- Regia: Guillaume Senez
- Attori: Romain Duris, Judith Chemla, Shungiku Uchida, Yumi Narita, Patrick Descamps, Mei Cirne-Masuki
- Genere: Drammatico
- Paese: Francia, Belgio, Giappone, Usa
- Durata: 98′
- Al cinema dal 30 aprile 2025
Da nove anni Jay (Romain Duris) attraversa Tokyo ogni giorno al volante del suo taxi, inseguendo un’unica speranza: ritrovare sua figlia Lily (Mei Cirne-Masuki), persa dopo la separazione dalla moglie e mai affidatagli. Il tempo ha logorato le sue aspettative, e ormai deciso a tornare in Francia, sembra aver abbandonato ogni illusione. Ma proprio quando tutto sembra perduto, una giovane donna sale sul suo taxi. È Lily. Solo che lei non sa chi lui sia.
Ritrovarsi a Tokyo è un film che si muove sotto la superficie, raccontando una storia intima che però tocca temi più ampi, legati alla società giapponese e alla sua struttura familiare. Al centro della narrazione non c’è solo il legame spezzato tra un padre e una figlia, ma anche la rigidità di un sistema legale che, nella gestione degli affidi, riflette una concezione tradizionale e spesso immutabile della famiglia. In Giappone, la custodia esclusiva concessa a un solo genitore dopo il divorzio è una prassi che può facilmente trasformarsi in un silenzioso esilio affettivo, come accade a Jay.
Il film sottolinea questa tensione non solo attraverso la trama, ma anche con il sottotesto culturale: l’identità ibrida di Lily – metà giapponese, metà francese – diventa simbolo di una duplice esclusione. In un Paese che spesso esige omogeneità, la sua voce fuori dal coro è un ulteriore ostacolo all’integrazione, e ciò rende il suo personaggio estremamente potente. Le difficoltà che lei stessa esprime nel vivere tra due culture rafforzano il senso di spaesamento e solitudine che permea l’intera pellicola.
Si consiglia vivamente la visione in lingua originale. Non solo per l’autenticità dell’interpretazione – Romain Duris ha imparato il giapponese per rendere il suo ruolo più credibile – ma anche per cogliere le sfumature linguistiche che parlano di distanza, fatica nel comunicare, e identità.
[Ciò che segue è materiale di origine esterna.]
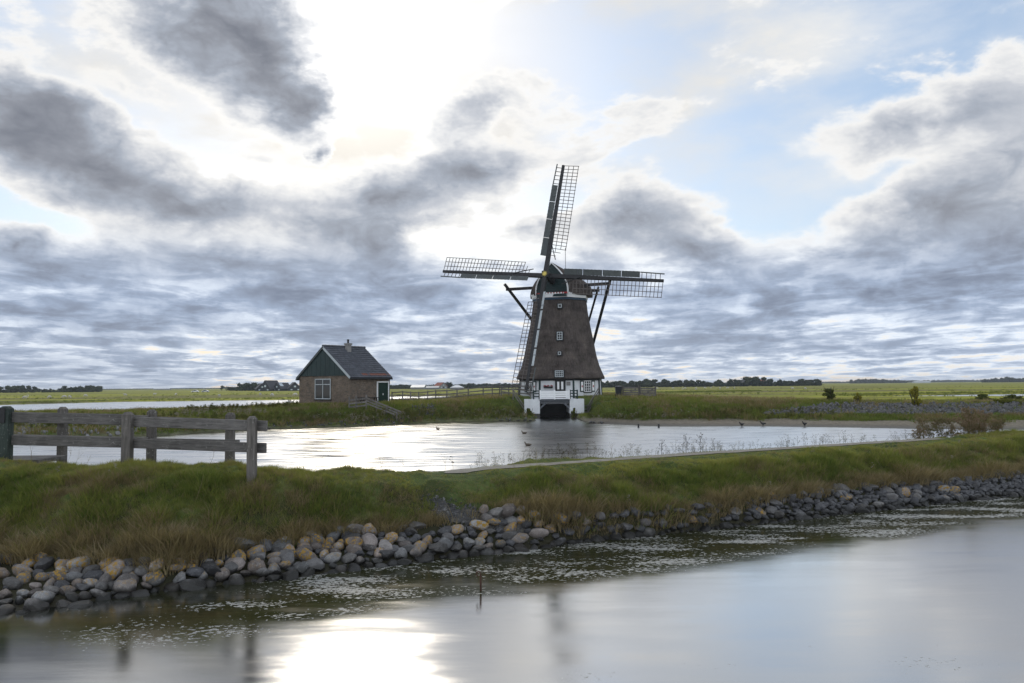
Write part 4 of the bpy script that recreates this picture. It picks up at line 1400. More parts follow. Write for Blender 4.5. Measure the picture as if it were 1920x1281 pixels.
rubble('inlet_shore_stones', 'few pale stones at the water edge beside the inlet', bankzone(930, 1130, -0.02, 0.10), 60, 0.12, 0.35, RUB, 6)

# ------------------------------------------------------------------ scattering of plants (instances on points)
TEMPL = bpy.data.collections.new('plant_templates')      # not linked to the scene: only instanced
def scatter(name, pts, rotz, scale, tint, meshes, label, tilt=0.12):
    n = len(pts)
    me = bpy.data.meshes.new(name)
    me.vertices.add(n); me.vertices.foreach_set('co', np.asarray(pts, np.float32).ravel())
    rot = np.stack([rng.uniform(-tilt, tilt, n), rng.uniform(-tilt, tilt, n), rotz], 1).astype(np.float32)
    a = me.attributes.new('rot', 'FLOAT_VECTOR', 'POINT'); a.data.foreach_set('vector', rot.ravel())
    a = me.attributes.new('scl', 'FLOAT', 'POINT'); a.data.foreach_set('value', np.asarray(scale, np.float32))
    a = me.attributes.new('tint', 'FLOAT', 'POINT'); a.data.foreach_set('value', np.asarray(tint, np.float32))
    a = me.attributes.new('pick', 'INT', 'POINT'); a.data.foreach_set('value', rng.integers(0, len(meshes), n).astype(np.int32))
    o = link(name, me)
    tag(o, label, None, None, 'stuff')
    col = bpy.data.collections.new(name + '_templates')
    for i, m_ in enumerate(meshes):
        q = bpy.data.objects.new('%s_template_%02d' % (name, i), m_); col.objects.link(q)
    ng = bpy.data.node_groups.new(name, 'GeometryNodeTree')
    ng.interface.new_socket('Geometry', in_out='INPUT', socket_type='NodeSocketGeometry')
    ng.interface.new_socket('Geometry', in_out='OUTPUT', socket_type='NodeSocketGeometry')
    N = ng.nodes.new; L = ng.links.new
    gi = N('NodeGroupInput'); go = N('NodeGroupOutput')
    ci = N('GeometryNodeCollectionInfo'); ci.inputs['Collection'].default_value = col
    ci.inputs['Separate Children'].default_value = True; ci.inputs['Reset Children'].default_value = True
    def na(nm, typ):
        q = N('GeometryNodeInputNamedAttribute'); q.data_type = typ; q.inputs['Name'].default_value = nm
        return q.outputs['Attribute']
    ip_ = N('GeometryNodeInstanceOnPoints')
    e2r = N('FunctionNodeEulerToRotation')
    L(gi.outputs[0], ip_.inputs['Points']); L(ci.outputs[0], ip_.inputs['Instance'])
    ip_.inputs['Pick Instance'].default_value = True
    L(na('pick', 'INT'), ip_.inputs['Instance Index'])
    L(na('rot', 'FLOAT_VECTOR'), e2r.inputs[0]); L(e2r.outputs[0], ip_.inputs['Rotation'])
    L(na('scl', 'FLOAT'), ip_.inputs['Scale'])
    L(ip_.outputs[0], go.inputs[0])
    md = o.modifiers.new('scatter', 'NODES'); md.node_group = ng
    return o

def blade_clump(name, m, n, h0, h1, spread, width, curve, seed, droop=0.0):
    r = random.Random(seed)
    vs = []; fs = []
    for _ in range(n):
        a = r.uniform(0, 6.283); rad = spread * math.sqrt(r.random())
        bx, by = rad * math.cos(a), rad * math.sin(a)
        h = r.uniform(h0, h1); da = a + r.uniform(-0.9, 0.9)
        lean = curve * r.uniform(0.3, 1.2) * h
        wx, wy = -math.sin(da + r.uniform(-1, 1)), math.cos(da)
        w = width * r.uniform(0.7, 1.2)
        o = len(vs)
        for t, ww in ((0, 1.0), (0.4, 0.9), (0.75, 0.6)):
            z = h * (t - droop * t * t); d = lean * t * t
            cx, cy = bx + math.cos(da) * d, by + math.sin(da) * d
            vs += [(cx - wx * w * ww / 2, cy - wy * w * ww / 2, z - 0.02), (cx + wx * w * ww / 2, cy + wy * w * ww / 2, z - 0.02)]
        vs.append((bx + math.cos(da) * lean, by + math.sin(da) * lean, h * (1 - droop)))
        fs += [(o, o + 1, o + 3, o + 2), (o + 2, o + 3, o + 5, o + 4), (o + 4, o + 5, o + 6)]
    me = bpy.data.meshes.new(name); me.from_pydata(vs, [], fs); me.materials.append(m)
    return me

GRASS = leafy('green_grass', (0.085, 0.138, 0.036), (0.34, 0.33, 0.110), 0.42)
DRY = leafy('dry_grass', (0.15, 0.12, 0.070), (0.36, 0.30, 0.19), 0.35)
FARG = leafy('bank_grass', (0.090, 0.140, 0.036), (0.25, 0.25, 0.080), 0.38)

GR = [P(835, 950, 0.72), P(850, 975, 0.50), P(925, 978, 0.45)]

def dike_points(n):
    X = rng.uniform(-16, 27, n); Y = rng.uniform(9.5, 36, n)
    u = X / Y
    yt = np.maximum(ip(u, L_T1, 1), ip(u, L_W1, 1) + 0.15); y2 = ip(u, L_S2, 1)
    ok = (Y > yt - 0.12) & (Y < y2 + 2.6) & (np.abs(u) < 0.76)
    return X[ok], Y[ok]
def gravel_mask(X, Y):
    g_ = np.zeros(X.shape)
    for c, rx, ry in ((GR[0], 0.16, 0.25), (GR[1], 0.4, 0.22), (GR[2], 0.7, 0.16)):
        g_ = np.maximum(g_, np.exp(-((X - c.x) / rx) ** 2 - ((Y - c.y) / ry) ** 2))
    return g_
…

La difficoltà dei personaggi giapponesi nell’esprimersi in inglese, e l’uso mirato del francese, contribuiscono a costruire una stratificazione emotiva che il doppiaggio potrebbe attenuare.
Ritrovarsi a Tokyo è un film delicato, silenziosamente politico, e profondamente umano. Un invito a riflettere sul significato dell’appartenenza e sulle ferite che certe regole, troppo rigide, possono lasciare nei legami più sacri.